McCulley also talked about some of the changes she has seen with the tournament during the event’s tenure with the museum. 

“We started this out with only four teams and now we're up to 36 teams for this year,” McCulley said. “We've grown so much and we've challenged ourselves to meet all of that. We've also seen changes in the children themselves – they'll come in and have no idea what they're getting in to and they've had to learn how to deal with other certain topics rather quickly like natural disasters and animals and hydrodynamics, and by the time they age out, they're completely different because they have more confidence and self-assurance and a larger world view. I get the fun part of working with the LEGOs and making sure everything's where it should be, so that's always really fun to be in charge of.”

McCulley said the community is encouraged and invited to attend the tournament and see everything that goes on. 

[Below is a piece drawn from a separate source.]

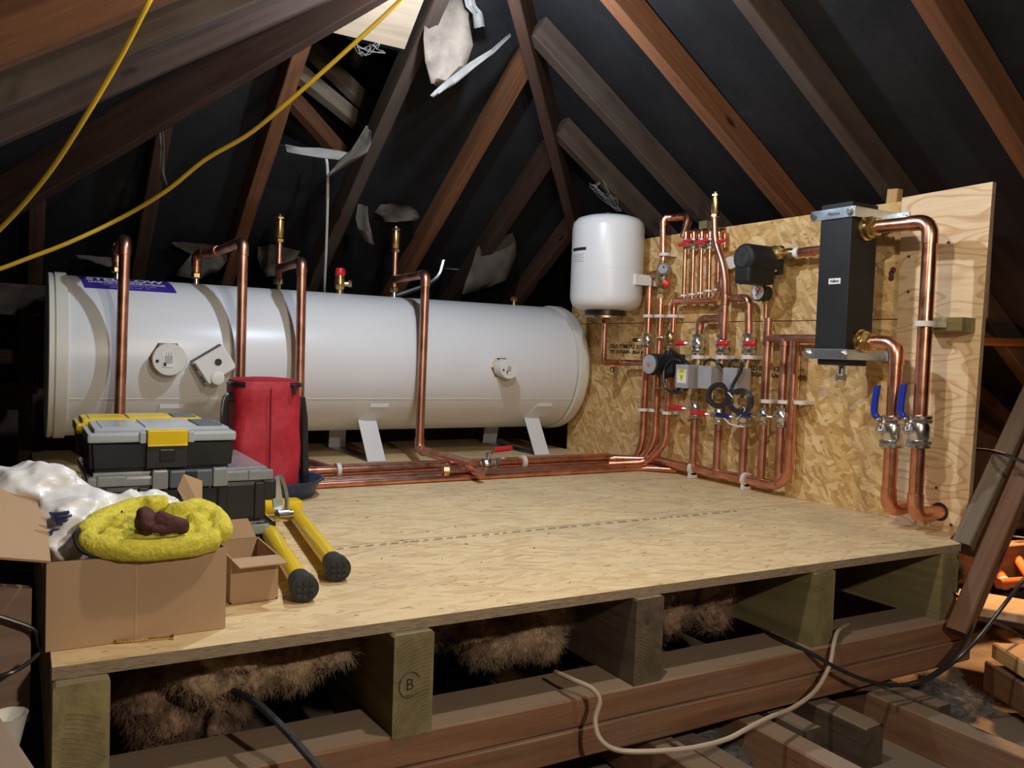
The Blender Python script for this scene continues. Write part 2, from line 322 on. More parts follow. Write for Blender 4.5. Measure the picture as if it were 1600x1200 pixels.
    def build(s, name, mat, parent=None, origin=None, rot=None, mods=None):
        lo = V([min(v[i] for v in s.v) for i in range(3)]); hi = V([max(v[i] for v in s.v) for i in range(3)])
        org = V(origin) if origin is not None else V(((lo.x+hi.x)/2, (lo.y+hi.y)/2, lo.z))
        me = bpy.data.meshes.new(name)
        R = rot or Matrix.Identity(3); Ri = R.transposed()
        me.from_pydata([Ri @ (v-org) for v in s.v], [], s.f)
        me.polygons.foreach_set('use_smooth', s.sm); me.polygons.foreach_set('material_index', s.mi)
        for mt in (mat if isinstance(mat, (list, tuple)) else [mat]): me.materials.append(M[mt] if isinstance(mt, str) else mt)
        me.update()
        bm = bmesh.new(); bm.from_mesh(me); bmesh.ops.recalc_face_normals(bm, faces=bm.faces); bm.to_mesh(me); bm.free()
        o = bpy.data.objects.new(name, me); COL.objects.link(o)
        MW = Matrix.Translation(org) @ R.to_4x4()
        if parent is not None:
            o.parent = parent; pw = WM[parent.name]; o.matrix_local = pw.inverted() @ MW
        else: o.matrix_world = MW; 
        WM[o.name] = MW
        if any(s.sm):
            try: me.set_sharp_from_angle(angle=math.radians(42))
            except Exception: pass
        return o
WM = {}
def tag(o, label, cat, group=None, kind=None):
    if label: o['label'] = label
    if cat: o['category'] = cat
    if group: o['group'] = group
    if kind: o['kind'] = kind
    return o
def empty(name, loc, label, cat, group=None):
    o = bpy.data.objects.new(name, None); COL.objects.link(o); o.location = loc; o.empty_display_size = 0.05
    WM[o.name] = Matrix.Translation(V(loc)); return tag(o, label, cat, group)
def beam(name, a, b, w, h, mat, label, cat='timber', group=None, up=V((0, 0, 1)), bev=0.003, kind=None):
    a = V(a); b = V(b); d, sd, t = frame(b-a, up); R = Matrix((d, sd, t)).transposed()
    mb = MB(); L = (b-a).length; n = max(2, int(L/0.12)); hw, hh = w/2, h/2
    rings = []
    sd_ = random.random()*50
    for i in range(n+1):
        x = i/n; p = a + (b-a)*x
        j = lambda q: (noise.noise(V((x*L*3, q, sd_))))*0.0025
        c = 0.004
        rings.append([p + sd*(sx*(hw-cx)+j(k)) + t*(tx*(hh-cy)+j(k+9)) for k, (sx, tx, cx, cy) in enumerate(((-1,-1,c,0),(1,-1,c,0),(1,-1,0,c),(1,1,0,c),(1,1,c,0),(-1,1,c,0),(-1,1,0,c),(-1,-1,0,c)))])
    mb.rings(rings, True, True, False)
    return tag(mb.build(name, mat, None, a, R), label, cat, group, kind)
def fillet(pts, rad, n=7):
    out = [V(pts[0])]; arcs = []
    pts = [V(p) for p in pts]
    for i in range(1, len(pts)-1):
        a, p, b = pts[i-1], pts[i], pts[i+1]
        d1 = (a-p); d2 = (b-p); l = min(rad, d1.length*0.48, d2.length*0.48); d1.normalize(); d2.normalize()
        if d1.dot(d2) < -0.998: out.append(p); continue
        s, e = p+d1*l, p+d2*l; arc = []
        for k in range(n+1):
            t = k/n; arc.append(s*(1-t)**2 + p*2*t*(1-t)*1.0 + e*t*t)
        out += arc; arcs.append((arc, d1, d2))
    out.append(pts[-1]); return out, arcs
def pipe(pts, r, label, mat='copper', name='copper_pipe', bend=1.7, elbows=True, group=None, seg=14, cat='pipe'):
    path, arcs = fillet(pts, r*bend)
    mb = MB().tube(path, r, seg); o = mb.build(name, mat); tag(o, label, cat, group)
    if elbows:
        for arc, d1, d2 in arcs:
            e = MB().tube([arc[0]+d1*r*1.1] + arc + [arc[-1]+d2*r*1.1], r*1.13, seg); e.build('elbow', mat, o)
    return o
def sleeve(o, p, d, r, L=None, mat='copper', name='coupling'):
    p = V(p); d = V(d).normalized(); L = L or r*3
    return MB().lathe(p-d*L/2, d, [(0, r*1.05), (0.0008, r*1.14), (L-0.0008, r*1.14), (L, r*1.05)], 14).build(name, mat, o)
def clip(p, d, out, r, label, group='white pipe clips on the backboard', reach=0.05, mat='clip'):
    """saddle clip around a pipe at p running along d; 'out' points away from the wall"""
    p = V(p); d = V(d).normalized(); out = V(out).normalized(); h = r*0.75
    t = empty('pipe_clip', p - out*reach, label, 'pipe clip', group)
    MB().lathe(p-d*h/2, d, [(0, r*1.1), (0, r*1.42), (h, r*1.42), (h, r*1.1)], 16).build('ring', mat, t)
    sd = d.cross(out)
    mb = MB(); R = Matrix((d, sd, out)).transposed(); mb.box(p - out*(reach+r*0.9)/2 , (h, r*2.2, max(0.004, reach - r*0.9)), R, 0.001); mb.build('base', mat, t)
    return t
def valve(p, d, lever, stem, r, col, label, cat='valve', group=None, ll=0.10, body='chrome', bend=True):
    """ball valve at p on a pipe along d; lever arm direction, stem direction"""
    p = V(p); d = V(d).normalized(); lever = V(lever).normalized(); stem = V(stem).normalized()
    t = empty('ball_valve', p, label, cat, group)
    H = r*2.6
    mb = MB(); mb.lathe(p-d*H*0.62, d, [(0, r*1.2), (H*.1, r*1.35), (H*.3, r*1.6), (H*.62, r*1.75), (H*.94, r*1.6), (H*1.14, r*1.35), (H*1.24, r*1.2)], 18); mb.cyl(p, p+stem*r*2.3, r*0.6, 12); mb.build('body', body, t)
    for s in (-1, 1):
        MB().hexn(p+d*s*H*0.60, p+d*s*H*0.98, r*1.75).build('compression_nut', body, t)
    q = p+stem*r*2.5
    MB().hexn(q-stem*r*0.35, q+stem*r*0.35, r*0.75).build('stem_nut', body, t)
    _, sd, _ = frame(lever, stem); sd = lever.cross(stem).normalized()
    m0 = MB(); m0.tube([q-lever*r*0.4, q+lever*r*0.8, q+lever*r*1.6+stem*r*0.8, q+lever*r*2.2+stem*r*1.0], r*0.35, 8, squash=1); lv = m0.build('lever', body, t)
    m1 = MB(); a = q+lever*r*1.7+stem*r*0.85
    m1.tube([a, a+lever*ll*.1, a+lever*ll*0.5, a+lever*ll*.9, a+lever*ll], [q_*(0.75 if r > 0.01 else 1.0)*r for q_ in (0.7, 0.95, 0.9, 0.95, 0.6)], 12, squash=1.0); m1.build('lever_sleeve', col, lv)
    return t
def catmull(pts, n=8):
    pts = [V(p) for p in pts]; P = [pts[0]*2-pts[1]] + pts + [pts[-1]*2-pts[-2]]; out = []
    for i in range(1, len(P)-2):
        for k in range(n):
            t = k/n; a, b, c, d = P[i-1], P[i], P[i+1], P[i+2]
            out.append(0.5*((2*b)+(c-a)*t+(2*a-5*b+4*c-d)*t*t+(3*b-a-3*c+d)*t**3))
    out.append(pts[-1]); return out
def cable(name, pts, r, mat, label, cat='cable', group=None, seg=8, n=8):
    return tag(MB().tube(catmull(pts, n), r, seg).build(name, mat), label, cat, group)
def text(string, size, fn, name, mat, parent, bold=0.0, width=None):
    cu = bpy.data.curves.new('t', 'FONT'); cu.body = string; cu.size = size; cu.align_x = 'CENTER'; cu.align_y = 'CENTER'; cu.offset = bold; cu.resolution_u = 3
    to = bpy.data.objects.new('t', cu); COL.objects.link(to)
    dg = bpy.context.evaluated_depsgraph_get(); me = bpy.data.meshes.new_from_object(to.evaluated_get(dg))
    vs = [v.co.copy() for v in me.vertices]; fs = [list(p.vertices) for p in me.polygons]
    bpy.data.objects.remove(to); bpy.data.meshes.remove(me)
    if not vs: return None
    if width:
        w0 = max(v.x for v in vs)-min(v.x for v in vs); 
        for v in vs: v.x *= width/w0
    return MB().add([fn(v.x, v.y) for v in vs], fs).build(name, mat, parent)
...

“We would love to have the public come and see what we're doing with all of this and see how the team members act,” McCulley said. “One major part of this program is cooperation with everyone and the teams all have to learn how to work with each other and help if necessary. It's not really an athletic event where you're looking to beat your opponent(s), it's a competition more against yourself to better yourself. We'd love to have the public come out and cheer for the teams, they need support and encouragement and it would be great to see lots of support out here. And if robotics isn't really your thing, you can come out and just tour the museum and see our collection and see what all is going on. Like I said, everyone is welcome, it is a free day for the public.”